I took a look at testimony provided by Assistant Secretary of Commerce Larry Strickland to the House Committee on Energy and Commerce as part of its hearing on broadband stimulus. Mr. Strickland made strong arguments for why broadband adoption is necessary, citing the National Telecommunications and Information Administration’s success in meeting deadlines set by Congress for disbursing funds to broadband programs as authorized in the American Recovery and Reinvestment Act.
According to Mr. Strickland, 12,000 community anchor institutions (schools, libraries) have been wired for access to the Internet.
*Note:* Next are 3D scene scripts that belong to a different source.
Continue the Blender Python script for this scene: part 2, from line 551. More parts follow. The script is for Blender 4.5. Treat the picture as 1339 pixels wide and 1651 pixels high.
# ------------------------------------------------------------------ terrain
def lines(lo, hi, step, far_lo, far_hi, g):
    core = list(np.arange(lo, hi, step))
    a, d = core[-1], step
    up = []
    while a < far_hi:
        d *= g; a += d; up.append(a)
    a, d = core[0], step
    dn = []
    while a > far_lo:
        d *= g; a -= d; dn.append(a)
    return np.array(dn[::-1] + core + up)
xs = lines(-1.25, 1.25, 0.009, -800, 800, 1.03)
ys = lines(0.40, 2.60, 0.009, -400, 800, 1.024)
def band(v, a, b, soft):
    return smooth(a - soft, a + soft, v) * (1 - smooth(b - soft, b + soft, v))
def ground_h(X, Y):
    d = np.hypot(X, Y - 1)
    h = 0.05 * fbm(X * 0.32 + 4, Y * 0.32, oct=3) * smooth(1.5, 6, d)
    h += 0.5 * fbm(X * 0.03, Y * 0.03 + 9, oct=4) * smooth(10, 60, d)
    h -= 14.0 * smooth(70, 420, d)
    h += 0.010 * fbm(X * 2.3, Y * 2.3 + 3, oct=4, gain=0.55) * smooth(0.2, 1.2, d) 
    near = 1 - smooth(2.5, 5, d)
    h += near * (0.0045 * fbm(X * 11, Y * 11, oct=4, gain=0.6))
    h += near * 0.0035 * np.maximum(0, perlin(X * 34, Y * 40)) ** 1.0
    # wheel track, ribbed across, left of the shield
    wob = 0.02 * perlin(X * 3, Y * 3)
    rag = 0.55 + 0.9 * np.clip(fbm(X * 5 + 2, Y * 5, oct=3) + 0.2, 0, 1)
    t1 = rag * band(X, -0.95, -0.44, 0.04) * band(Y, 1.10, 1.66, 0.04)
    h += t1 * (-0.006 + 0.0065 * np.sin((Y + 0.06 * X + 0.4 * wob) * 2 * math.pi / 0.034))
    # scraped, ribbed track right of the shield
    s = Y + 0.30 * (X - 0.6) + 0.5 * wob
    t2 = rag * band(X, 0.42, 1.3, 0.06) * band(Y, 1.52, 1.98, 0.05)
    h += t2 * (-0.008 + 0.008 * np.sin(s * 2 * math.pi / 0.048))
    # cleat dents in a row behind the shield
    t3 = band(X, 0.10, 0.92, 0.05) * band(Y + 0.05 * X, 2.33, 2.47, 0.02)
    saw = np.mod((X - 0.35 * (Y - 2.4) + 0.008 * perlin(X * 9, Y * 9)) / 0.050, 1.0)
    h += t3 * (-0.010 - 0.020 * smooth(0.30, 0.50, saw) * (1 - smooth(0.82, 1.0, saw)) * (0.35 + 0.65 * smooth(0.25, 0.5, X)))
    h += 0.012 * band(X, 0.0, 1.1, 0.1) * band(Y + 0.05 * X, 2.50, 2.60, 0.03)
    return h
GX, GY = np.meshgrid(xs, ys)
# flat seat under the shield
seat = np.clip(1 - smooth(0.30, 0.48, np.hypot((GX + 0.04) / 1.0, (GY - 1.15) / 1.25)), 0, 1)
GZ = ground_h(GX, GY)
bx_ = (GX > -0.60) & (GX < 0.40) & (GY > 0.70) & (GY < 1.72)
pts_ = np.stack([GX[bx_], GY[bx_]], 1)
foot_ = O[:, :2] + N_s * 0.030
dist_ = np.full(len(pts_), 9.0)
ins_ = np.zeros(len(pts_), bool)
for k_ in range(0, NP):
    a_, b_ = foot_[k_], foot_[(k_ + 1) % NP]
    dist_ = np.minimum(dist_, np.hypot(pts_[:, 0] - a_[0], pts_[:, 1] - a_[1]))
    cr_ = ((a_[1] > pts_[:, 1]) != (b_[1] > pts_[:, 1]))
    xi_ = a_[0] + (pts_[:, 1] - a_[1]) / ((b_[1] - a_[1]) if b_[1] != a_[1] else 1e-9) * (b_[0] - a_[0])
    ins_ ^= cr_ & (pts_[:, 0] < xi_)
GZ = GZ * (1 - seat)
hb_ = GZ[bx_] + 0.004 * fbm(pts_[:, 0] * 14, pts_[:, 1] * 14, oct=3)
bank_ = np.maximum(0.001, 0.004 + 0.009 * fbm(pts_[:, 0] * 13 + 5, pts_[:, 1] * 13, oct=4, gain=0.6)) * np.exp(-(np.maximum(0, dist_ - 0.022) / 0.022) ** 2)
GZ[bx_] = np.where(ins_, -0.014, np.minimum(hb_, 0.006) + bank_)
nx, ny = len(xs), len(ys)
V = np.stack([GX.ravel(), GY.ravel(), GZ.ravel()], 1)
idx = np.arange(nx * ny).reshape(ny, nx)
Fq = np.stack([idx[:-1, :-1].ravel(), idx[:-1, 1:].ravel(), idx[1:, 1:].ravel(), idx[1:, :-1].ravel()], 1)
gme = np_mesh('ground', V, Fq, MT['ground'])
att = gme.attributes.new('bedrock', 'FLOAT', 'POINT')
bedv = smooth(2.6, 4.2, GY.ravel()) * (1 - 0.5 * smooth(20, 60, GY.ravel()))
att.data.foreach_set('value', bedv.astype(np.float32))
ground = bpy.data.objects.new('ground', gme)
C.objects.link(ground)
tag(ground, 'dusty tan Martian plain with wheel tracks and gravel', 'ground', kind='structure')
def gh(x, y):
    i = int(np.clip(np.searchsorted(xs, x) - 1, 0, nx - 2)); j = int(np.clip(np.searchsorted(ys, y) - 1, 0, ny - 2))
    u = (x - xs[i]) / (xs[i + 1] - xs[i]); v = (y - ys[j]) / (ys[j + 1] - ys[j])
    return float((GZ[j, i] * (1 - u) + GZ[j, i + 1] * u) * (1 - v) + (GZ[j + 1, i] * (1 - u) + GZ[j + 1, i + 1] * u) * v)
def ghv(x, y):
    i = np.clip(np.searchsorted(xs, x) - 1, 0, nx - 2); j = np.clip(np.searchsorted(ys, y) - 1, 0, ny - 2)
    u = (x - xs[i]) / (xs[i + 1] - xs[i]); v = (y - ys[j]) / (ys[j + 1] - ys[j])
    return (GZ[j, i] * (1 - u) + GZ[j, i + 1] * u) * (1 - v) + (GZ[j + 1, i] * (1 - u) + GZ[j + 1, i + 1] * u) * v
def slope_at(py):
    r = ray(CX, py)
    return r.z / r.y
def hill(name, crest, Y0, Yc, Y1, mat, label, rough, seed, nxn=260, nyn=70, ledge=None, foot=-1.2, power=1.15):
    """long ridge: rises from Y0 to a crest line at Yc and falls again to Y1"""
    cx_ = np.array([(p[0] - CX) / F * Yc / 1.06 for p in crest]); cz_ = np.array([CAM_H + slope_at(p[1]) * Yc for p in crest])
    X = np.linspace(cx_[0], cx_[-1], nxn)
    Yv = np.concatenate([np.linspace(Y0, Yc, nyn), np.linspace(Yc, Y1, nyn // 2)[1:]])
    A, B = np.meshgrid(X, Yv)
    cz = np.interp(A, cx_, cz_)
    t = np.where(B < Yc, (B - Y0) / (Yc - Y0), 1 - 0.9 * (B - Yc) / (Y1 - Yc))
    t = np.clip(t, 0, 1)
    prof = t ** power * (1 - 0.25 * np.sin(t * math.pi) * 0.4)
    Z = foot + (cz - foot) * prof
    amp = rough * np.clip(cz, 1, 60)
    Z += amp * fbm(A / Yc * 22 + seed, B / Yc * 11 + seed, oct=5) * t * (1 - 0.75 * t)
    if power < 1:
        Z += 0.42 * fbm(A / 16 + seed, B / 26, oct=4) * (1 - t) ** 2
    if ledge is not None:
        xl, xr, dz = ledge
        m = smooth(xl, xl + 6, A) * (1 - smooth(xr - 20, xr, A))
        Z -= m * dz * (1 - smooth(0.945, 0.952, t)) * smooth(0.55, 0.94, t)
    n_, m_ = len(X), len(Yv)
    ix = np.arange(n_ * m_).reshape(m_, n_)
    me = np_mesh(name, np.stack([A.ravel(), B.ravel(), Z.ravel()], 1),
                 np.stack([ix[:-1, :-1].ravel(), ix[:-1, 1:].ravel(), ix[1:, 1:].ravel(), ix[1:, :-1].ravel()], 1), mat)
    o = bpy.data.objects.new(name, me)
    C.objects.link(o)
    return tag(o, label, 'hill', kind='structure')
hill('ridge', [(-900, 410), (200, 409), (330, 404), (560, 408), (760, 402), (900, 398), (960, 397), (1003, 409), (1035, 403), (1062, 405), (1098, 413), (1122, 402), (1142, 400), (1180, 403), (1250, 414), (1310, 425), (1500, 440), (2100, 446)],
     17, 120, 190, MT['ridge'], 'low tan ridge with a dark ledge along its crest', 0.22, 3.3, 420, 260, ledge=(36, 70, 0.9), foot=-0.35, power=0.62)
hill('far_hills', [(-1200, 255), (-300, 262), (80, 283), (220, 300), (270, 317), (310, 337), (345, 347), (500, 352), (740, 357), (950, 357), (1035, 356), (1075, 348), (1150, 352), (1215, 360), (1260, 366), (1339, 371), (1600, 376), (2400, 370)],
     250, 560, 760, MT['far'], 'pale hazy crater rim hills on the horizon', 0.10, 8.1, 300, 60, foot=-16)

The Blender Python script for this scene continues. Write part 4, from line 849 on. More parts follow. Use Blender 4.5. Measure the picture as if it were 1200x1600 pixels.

Approximately 86,000 miles of broadband network has been deployed or upgraded, and stimulus funding has generated approximately 520,000 new Internet subscribers.
I expected the feel good stuff from NTIA, but, as the committee’s background report implies, does $ 7 billion spent intervening in the broadband access market trump a decade worth of investment by private sector players in the broadband space?
The committee determined that between 2002 and 2011 private broadband providers invested on average $65 billion a year in network facilities. By 2010, 95% of Americans had access to broadband services while two-thirds of households had broadband in the home. Pew Research put out a study confirming the House committee’s determination as to broadband in the home. Sure an additional 520,000 broadband consumers accessing service sounds good, but that number is marginal when 200 million households already have broadband in the home.
The committee is correct when it says that private sector players have incentive to be efficient and minimize waste; it’s their capital, specifically the investors’ capital, that they are playing with and maximizing shareholder wealth requires controlling costs while trying to provide a superior quality of service.
There is nothing that can be done now about stimulus finds that have already been disbursed other than continuing oversight on projects that are not yet complete. What this hearing should do is send a signal to municipalities that wish to proceed with deploying their own networks seeded with funds directly from tax receipts or via bonds guaranteed by future tax receipts. The general intent of this market intervention was to ensure that the unserved and underserved got access to broadband services; access that is priced competitively.
If municipalities want to ensure against waste, they should build only backbone networks where services are not being provided and allow private broadband access providers to deploy last mile facilities; government builds the road while private providers build the driveway.
Otherwise, to avoid the waste identified by the committee, government should stay out of the market making business.